I suspect that she will be able to be more supportive further down the line - i.e., once you have a relationship, I would introduce your BDSM bf to your mother so that she can see (hopefully) that he is nice guy and that you have no difficulty in functioning as a couple in the vanilla world. What I would not do is flaunt the BDSM aspect of your relationship in her face, because it will just make her more concerned. Just as most people don't share the details of their sex life with their parents I wouldn't share aspects of the relationship with her until much further down the line, if ever. So, for example, even if in the other part of your existence you always call him Master in public, you might want to ease up on that in your mother's presence. I'm not asking you to not be true to yourself or your relationship, but just to be respectful of your mother's feelings, too, while she tries to understand this world. And I think the better approach is to show her that, in many ways, this is no different than a vanilla relationship, and the ways in which it is different, perhaps don't need to be flaunted. I am thinking aloud here, as I have never been in this situation, but it would trouble me greatly to have to turn my back on my mother, so for me, it would be important to find some middle ground. [sm=2cents.gif]







Thaelog -> RE: being outed as kinky via vanilla friends and how to deal with them.. (2/24/2012 4:53:53 PM)

I can't say I have ever had any issues with being open to my vanilla friends.
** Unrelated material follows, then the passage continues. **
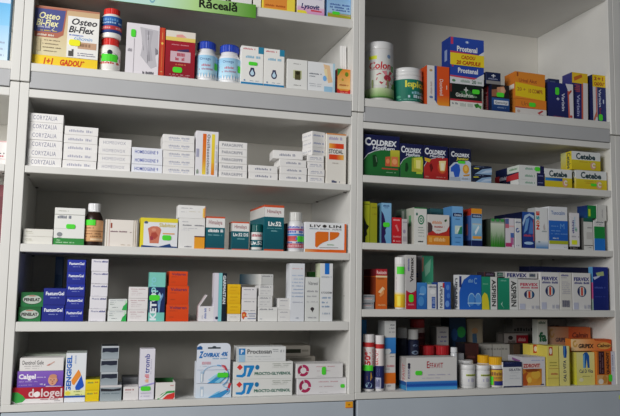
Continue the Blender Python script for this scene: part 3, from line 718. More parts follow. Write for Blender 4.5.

However, I don't know that I really have any friends that could be described as straight vanilla. I tend to gravitate towards like minded individuals naturally. Anyone doesn't like what I do or how I do it is free to move on.

The family issue is a bit stickier. I actually just recently told my sister about my lifestyle and it was a difficult conversation. She and I have always had very open and honest communication in all things. It was eating me up keeping this aspect of myself from her. It was doubly difficult in that she is actually a psychologist so I knew she would initially have an averse reaction to it as "aberrant" behavior. In that conversation (I really think all conversations) it was key that I listened carefully to what she was saying in response. By the end of it we had actually rooted out a bias in her due to her own personal issues with negative power exchange in her relationships. So it wasn't so much justifying and defending myself and my actions as trying to build a bridge to understanding for her in a frame of reference she could understand.

It really is as simple as you have two ears and one mouth. Do more listening.